Bizans ordusu şövalyelerin arkasına bakmaksızın kaçtığını görünce yerlerini bırakarak donanmaya yakın bir mevkii işgal ettiler. Bu fırsattan yararlanan Türkler, Bizans gemilerinin bir kaçını ele geçirdiler. Bunun üzerine Bizans gemileri halatlarını çözüp, demirleri boş bırakarak ne yapacaklarına dair olan emri beklemeye başladı. Konstantin Dalassenos, Bolisson şehirciğine gitmeye karar vermiş ve donanmasına bu doğrultuda emir vermiştir. Anna Komnena’ya göre Bizans ordusunda bulunan “Skitler” (Peçenek ve Uzlar), Çaka Bey’e durumu haberdar ederek ırkdaşlarına işini kolaylaştıracak bir yardımda bulunmuşlardır.

Çaka Bey ile Bizans kumandanı iki tarafın kuvvetleri arasındaki bir mevkide buluştular. Anna Komnena’ya göre mülakatta galip taraf olan Çaka Bey söze başlamıştır. Çaka Bey sözlerine Aleksios Komnenos’a olan düşmanlığını izah ederek başlar ve Anadolu fethi sırasında tecrübesizliğinden nasıl esir düştüğünden dönemin Bizans imparatoru Nikeforos Botaneiates’e gönderildiğinden ve imparatorun kendine verdiği “protonobellissimos” unvanından ve hediyelerden bahseder ve bu şekilde onun tabiiyetini kabul ettiğini söyler.

Ardından bunları imparatora anlatmasını ve düşmanlığa son vermek istiyorsa imtiyaz ve rütbelerini geri vermesini söyler.
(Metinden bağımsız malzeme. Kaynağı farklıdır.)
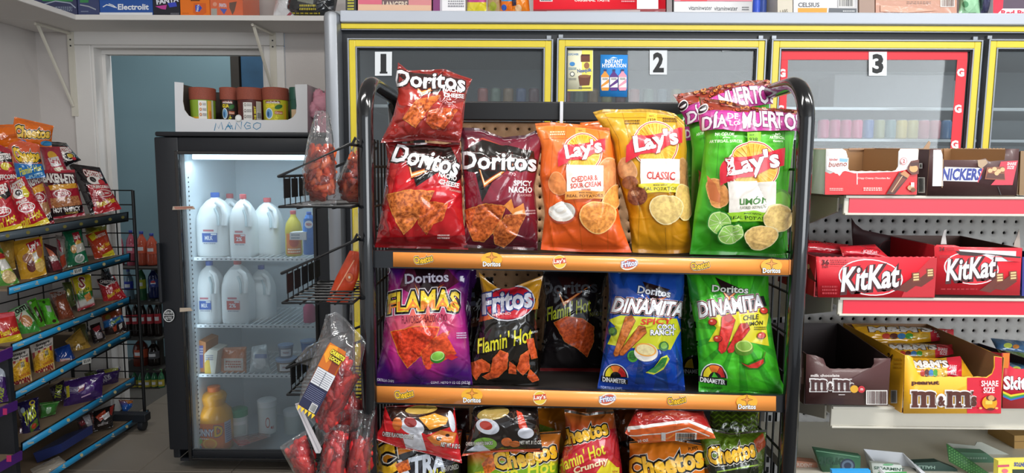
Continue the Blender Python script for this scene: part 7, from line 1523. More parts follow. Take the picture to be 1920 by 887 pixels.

Çaka Bey sözlerinin yerine getirilmesi halinde adaların iade edileceğini söyler fakat izmir ve sahil kesimindeki şehirler hakkında en ufak bir söz bile geçmez. Akşam vaktinin yaklaşması üzerine Çaka Bey Dalassenosa hitaben Homeros’un “Artık gece yaklaştı geceye tabi olmak iyidir” beyitini söyleyerek görüşmeye son verir ve yarın Rumlara erzak göndereceği sözü ile ayrılıp gider.

Ertesi gün Çaka Bey verdiği sözde durmamış ve Rumlara erzak yollamamıştır. Gece olunca da yeni kuvvetler toplayıp Sakız’a nakletmek için izmir’e gitmiştir. Dalassenosa’da gemilerini tamir ettirip tekrar kaleye yönelmiş ve şehrin surlarını yıkmak suretiyle Sakız’ı ele geçirmiştir. izmir’den yeni kuvvetlerle dönen Çaka Bey Sakız adasını almıştır.